Cette déclaration rappelle que les droits de la défense sont une tradition française respectée depuis toujours par le C.Constit. Cette prise de position constante du respect du principe du contradictoire n’apparaît pas étonnante.
Toutefois le caractère inébranlable de cette protection des droits de la défense semble à nuancer.
Les neuf Sages font le choix de moduler dans le temps, les effets de cette décision.
L’effet différé est souvent utilisé par le C.Constit, et cela même avant la révision constitutionnelle du 23 juillet 2008 (Décision n°2008-564 DC du 19 juin 2008). Cela permet d’éviter les conséquences manifestement excessives d’une abrogation directe et non préparée, d’une disposition. Dans sa décision Chessa c. France 76186/11, la Cour Européenne des Droits de l’Homme précise ses décisions antérieures en acceptant ce report temporel s’il est justifié et non arbitraire.

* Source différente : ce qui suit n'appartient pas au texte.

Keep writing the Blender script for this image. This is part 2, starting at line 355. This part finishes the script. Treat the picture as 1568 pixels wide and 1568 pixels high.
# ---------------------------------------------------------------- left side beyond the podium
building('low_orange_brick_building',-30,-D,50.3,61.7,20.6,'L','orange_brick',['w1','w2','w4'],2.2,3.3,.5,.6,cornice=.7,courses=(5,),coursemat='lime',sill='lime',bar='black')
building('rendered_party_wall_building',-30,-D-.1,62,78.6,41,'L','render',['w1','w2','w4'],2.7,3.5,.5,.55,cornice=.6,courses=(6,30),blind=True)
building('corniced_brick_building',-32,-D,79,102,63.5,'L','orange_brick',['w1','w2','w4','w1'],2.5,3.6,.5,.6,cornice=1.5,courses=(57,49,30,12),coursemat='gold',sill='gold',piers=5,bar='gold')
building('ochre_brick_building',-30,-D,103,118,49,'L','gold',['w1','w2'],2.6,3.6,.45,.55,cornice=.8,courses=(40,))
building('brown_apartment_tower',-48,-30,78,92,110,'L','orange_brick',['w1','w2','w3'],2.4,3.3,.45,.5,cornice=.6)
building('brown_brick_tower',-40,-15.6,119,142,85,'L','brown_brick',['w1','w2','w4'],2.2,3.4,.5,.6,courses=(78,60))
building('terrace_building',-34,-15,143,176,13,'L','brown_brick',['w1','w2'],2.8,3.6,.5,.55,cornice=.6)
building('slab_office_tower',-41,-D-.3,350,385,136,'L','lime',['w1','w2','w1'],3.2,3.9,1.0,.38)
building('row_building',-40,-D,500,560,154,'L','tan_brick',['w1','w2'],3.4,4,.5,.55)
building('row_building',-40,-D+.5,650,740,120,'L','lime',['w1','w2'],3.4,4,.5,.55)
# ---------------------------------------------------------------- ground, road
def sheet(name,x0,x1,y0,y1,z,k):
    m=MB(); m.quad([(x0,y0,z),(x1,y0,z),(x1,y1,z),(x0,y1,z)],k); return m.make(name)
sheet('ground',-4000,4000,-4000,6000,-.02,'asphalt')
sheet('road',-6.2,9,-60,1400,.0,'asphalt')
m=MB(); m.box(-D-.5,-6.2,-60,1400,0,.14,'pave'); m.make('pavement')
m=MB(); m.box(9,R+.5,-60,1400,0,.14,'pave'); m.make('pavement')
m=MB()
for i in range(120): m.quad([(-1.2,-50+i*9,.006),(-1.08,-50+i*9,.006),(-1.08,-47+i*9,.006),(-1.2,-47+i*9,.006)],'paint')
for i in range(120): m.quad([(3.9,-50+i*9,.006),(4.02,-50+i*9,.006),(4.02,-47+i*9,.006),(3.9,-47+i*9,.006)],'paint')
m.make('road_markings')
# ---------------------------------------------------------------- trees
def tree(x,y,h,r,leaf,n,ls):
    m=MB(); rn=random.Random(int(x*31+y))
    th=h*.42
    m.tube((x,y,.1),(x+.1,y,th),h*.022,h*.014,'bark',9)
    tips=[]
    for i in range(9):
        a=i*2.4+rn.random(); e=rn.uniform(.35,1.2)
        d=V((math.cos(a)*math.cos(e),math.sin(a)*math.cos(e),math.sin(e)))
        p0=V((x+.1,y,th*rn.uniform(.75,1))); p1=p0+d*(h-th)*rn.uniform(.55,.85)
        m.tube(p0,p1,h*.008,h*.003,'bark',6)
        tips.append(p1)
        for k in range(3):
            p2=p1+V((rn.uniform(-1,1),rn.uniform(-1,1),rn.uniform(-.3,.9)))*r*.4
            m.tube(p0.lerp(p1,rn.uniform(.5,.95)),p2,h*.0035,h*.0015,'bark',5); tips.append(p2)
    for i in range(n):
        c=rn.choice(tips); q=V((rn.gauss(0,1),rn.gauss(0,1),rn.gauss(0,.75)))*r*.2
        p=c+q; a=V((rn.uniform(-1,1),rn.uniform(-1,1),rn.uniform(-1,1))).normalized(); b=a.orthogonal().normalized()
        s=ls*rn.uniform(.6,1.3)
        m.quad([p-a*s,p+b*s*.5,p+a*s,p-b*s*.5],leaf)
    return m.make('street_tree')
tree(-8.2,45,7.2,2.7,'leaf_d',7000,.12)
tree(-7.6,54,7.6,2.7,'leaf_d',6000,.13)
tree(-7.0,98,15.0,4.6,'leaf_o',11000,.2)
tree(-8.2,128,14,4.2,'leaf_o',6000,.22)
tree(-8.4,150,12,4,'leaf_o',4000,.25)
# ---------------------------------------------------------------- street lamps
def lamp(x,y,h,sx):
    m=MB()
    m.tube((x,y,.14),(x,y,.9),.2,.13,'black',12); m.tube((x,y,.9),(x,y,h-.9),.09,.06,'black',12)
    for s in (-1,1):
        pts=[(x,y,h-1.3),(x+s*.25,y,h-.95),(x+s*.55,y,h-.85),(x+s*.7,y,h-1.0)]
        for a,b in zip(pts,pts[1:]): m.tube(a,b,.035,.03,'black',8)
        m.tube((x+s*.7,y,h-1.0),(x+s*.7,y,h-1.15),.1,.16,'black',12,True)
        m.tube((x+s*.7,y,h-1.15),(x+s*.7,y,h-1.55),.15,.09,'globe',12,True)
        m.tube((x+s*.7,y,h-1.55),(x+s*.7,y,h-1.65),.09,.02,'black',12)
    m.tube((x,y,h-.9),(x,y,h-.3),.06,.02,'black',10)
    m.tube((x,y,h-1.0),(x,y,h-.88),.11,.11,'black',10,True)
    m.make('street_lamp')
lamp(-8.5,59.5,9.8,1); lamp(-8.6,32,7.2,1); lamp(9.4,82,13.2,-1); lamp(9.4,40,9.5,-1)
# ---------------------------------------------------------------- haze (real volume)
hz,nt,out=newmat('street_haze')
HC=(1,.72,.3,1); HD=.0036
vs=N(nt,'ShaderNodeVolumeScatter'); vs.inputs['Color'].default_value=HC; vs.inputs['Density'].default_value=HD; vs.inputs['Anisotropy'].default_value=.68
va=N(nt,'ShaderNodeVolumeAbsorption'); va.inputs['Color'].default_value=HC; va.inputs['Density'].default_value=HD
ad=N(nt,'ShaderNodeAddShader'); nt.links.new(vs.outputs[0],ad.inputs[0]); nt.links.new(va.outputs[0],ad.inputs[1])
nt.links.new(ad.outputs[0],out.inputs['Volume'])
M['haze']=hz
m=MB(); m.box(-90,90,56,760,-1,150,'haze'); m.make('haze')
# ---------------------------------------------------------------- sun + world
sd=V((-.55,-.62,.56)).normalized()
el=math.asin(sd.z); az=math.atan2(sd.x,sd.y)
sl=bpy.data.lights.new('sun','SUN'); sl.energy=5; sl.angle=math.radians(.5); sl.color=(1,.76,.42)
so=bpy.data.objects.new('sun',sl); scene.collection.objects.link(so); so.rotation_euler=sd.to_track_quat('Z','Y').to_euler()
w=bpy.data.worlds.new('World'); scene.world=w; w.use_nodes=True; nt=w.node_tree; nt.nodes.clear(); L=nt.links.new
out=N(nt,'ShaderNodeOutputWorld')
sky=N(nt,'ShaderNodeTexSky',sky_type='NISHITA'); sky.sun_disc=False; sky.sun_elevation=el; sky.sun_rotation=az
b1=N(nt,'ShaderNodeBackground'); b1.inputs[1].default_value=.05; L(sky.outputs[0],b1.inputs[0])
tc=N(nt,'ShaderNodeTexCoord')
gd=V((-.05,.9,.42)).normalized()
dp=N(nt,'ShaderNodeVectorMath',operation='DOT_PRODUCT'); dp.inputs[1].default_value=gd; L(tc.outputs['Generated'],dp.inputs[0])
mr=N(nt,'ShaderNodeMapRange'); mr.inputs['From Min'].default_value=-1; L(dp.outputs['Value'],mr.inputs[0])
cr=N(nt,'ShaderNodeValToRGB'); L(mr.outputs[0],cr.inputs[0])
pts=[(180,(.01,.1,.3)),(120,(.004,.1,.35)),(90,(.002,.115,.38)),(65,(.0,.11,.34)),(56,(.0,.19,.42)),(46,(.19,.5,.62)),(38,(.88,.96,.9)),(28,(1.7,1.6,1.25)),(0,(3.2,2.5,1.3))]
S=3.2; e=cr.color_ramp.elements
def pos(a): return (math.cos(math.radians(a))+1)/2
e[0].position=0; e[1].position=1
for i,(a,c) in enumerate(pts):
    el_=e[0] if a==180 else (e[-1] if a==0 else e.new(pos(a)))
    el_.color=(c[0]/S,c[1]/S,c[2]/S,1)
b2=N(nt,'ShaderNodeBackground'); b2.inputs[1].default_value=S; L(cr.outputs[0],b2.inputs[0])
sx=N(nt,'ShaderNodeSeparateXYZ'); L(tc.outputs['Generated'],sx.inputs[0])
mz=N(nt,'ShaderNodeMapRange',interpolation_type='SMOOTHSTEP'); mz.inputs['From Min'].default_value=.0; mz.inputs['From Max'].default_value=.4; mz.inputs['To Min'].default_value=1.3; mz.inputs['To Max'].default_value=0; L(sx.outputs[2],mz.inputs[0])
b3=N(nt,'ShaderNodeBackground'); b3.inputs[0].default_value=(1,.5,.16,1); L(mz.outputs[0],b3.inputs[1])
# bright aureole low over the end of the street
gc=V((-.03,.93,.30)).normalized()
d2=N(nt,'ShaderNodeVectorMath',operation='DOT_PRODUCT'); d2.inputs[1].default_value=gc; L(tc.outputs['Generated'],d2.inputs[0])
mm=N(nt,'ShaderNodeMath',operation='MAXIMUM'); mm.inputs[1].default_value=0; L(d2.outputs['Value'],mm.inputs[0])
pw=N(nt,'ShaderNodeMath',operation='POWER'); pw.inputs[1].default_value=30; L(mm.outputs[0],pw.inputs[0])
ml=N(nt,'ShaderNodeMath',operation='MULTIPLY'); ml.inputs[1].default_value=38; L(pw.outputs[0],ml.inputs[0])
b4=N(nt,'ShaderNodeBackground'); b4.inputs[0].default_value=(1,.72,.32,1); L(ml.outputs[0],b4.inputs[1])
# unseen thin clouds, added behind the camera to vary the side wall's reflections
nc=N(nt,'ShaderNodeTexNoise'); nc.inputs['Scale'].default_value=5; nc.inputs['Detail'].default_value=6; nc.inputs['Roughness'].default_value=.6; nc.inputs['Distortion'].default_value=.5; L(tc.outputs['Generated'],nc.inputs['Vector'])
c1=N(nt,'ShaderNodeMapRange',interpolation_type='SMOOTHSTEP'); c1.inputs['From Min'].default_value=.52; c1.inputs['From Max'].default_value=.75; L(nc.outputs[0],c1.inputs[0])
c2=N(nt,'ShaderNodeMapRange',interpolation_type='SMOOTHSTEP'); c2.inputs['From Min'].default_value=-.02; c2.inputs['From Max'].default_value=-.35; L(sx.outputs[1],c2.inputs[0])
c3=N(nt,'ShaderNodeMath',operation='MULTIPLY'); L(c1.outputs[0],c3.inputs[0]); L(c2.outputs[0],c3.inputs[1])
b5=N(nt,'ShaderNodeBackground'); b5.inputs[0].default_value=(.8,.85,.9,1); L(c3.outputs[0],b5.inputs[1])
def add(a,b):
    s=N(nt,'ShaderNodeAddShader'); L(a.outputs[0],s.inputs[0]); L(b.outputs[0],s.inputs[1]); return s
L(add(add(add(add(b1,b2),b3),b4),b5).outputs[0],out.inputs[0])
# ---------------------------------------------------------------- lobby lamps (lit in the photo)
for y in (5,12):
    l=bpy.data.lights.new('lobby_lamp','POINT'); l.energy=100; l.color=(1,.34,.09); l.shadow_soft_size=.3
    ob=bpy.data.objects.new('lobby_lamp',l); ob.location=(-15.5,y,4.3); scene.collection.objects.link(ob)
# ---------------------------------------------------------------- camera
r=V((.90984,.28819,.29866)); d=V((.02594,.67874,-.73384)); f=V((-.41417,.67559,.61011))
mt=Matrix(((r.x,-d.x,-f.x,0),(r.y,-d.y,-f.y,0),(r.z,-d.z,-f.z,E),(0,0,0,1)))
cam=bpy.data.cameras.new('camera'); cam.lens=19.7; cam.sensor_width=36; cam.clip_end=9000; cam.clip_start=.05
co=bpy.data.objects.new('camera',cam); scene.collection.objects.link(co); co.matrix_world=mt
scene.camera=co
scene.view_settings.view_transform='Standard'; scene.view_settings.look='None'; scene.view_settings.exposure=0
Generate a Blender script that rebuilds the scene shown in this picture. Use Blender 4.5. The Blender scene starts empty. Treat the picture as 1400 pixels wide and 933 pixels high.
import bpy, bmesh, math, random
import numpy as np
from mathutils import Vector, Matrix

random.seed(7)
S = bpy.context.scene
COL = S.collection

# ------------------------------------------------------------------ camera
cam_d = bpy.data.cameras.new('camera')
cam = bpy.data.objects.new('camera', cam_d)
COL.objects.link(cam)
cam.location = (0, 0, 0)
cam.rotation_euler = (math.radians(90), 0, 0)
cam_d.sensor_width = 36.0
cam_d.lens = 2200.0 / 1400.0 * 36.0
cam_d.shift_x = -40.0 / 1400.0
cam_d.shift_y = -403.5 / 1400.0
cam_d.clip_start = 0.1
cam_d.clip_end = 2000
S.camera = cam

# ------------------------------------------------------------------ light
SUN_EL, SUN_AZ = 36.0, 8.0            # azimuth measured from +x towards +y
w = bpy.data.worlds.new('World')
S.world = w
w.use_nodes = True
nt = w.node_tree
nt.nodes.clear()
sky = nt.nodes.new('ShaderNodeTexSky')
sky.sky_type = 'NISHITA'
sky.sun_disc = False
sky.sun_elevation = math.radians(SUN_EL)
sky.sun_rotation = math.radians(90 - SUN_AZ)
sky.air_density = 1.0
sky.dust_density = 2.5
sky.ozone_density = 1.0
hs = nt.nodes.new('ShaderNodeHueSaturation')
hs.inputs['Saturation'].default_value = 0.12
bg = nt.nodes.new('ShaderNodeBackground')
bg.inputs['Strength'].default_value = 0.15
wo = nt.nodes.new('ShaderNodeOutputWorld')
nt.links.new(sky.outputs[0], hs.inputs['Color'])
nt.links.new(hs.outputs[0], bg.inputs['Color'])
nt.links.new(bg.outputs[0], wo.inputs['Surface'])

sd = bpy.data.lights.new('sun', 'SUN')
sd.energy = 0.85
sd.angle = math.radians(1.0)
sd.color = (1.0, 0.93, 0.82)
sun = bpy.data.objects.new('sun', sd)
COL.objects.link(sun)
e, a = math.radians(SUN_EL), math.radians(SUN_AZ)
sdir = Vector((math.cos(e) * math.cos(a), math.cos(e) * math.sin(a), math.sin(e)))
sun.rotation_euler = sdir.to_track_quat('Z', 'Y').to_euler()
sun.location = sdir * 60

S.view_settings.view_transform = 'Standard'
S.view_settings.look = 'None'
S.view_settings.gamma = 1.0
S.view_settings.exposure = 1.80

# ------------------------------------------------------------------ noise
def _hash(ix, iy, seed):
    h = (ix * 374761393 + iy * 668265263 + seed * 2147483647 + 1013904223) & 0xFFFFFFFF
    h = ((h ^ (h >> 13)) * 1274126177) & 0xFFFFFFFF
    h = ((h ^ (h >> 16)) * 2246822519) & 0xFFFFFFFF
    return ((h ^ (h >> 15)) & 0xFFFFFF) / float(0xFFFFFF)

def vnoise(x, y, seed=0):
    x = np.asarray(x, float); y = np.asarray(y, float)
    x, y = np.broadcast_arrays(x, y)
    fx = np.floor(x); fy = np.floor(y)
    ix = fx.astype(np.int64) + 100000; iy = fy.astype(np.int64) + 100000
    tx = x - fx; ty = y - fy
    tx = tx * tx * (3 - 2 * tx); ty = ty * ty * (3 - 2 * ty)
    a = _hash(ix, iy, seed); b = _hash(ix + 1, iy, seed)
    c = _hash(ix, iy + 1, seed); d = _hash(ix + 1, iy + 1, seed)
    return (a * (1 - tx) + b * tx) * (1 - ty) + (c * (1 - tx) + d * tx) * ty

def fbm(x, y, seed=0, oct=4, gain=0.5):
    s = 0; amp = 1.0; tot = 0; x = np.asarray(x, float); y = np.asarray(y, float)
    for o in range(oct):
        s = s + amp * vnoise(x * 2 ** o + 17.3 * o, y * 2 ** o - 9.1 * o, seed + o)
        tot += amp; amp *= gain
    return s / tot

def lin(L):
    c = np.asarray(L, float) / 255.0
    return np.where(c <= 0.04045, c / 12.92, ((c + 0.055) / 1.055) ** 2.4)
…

Cependant, la doctrine demeure énormément critique à ce sujet. Déclarer une disposition inconstitutionnelle, en la laissant dans l’ordonnancement juridique pendant un temps défini, semble déjà perturbant ; mais reconnaître l’inconstitutionnalité de la disposition, ignorant de ce fait l’article 16, sans l’appliquer à la situation du requérant apparaît éminemment discutable.
La technique de l’effet différé appliquée à cette décision inconstitutionnelle semble heurter certains principes de l’Etat de droit et de la sécurité juridique. Cela crée une situation paradoxale afin d’éviter un vide juridique et permettre au législateur de corriger les dispositions inconstitutionnelles.
En incluant la CJUE à la QPC, dans l’hypothèse où la Cour déclare contraires au droit de l’Union Européenne les dispositions litigieuses, les requérants ont voulu dénoncer cette pratique de moduler dans le temps le respect des droits de l’article 16 de la Déclaration de 1789.
En réaffirmant que seules les juridictions administratives et judiciaires peuvent réaliser un contrôle de conventionnalité des dispositions déclarées contraires à la Constitution (d’après sa décision n°74-54 DC) ; il semble avoir trouvé une réponse efficace en déclarant l’incompétence d’attribution de la CJUE, lui permettant ainsi de réaffirmer sa supériorité juridique dans le système français.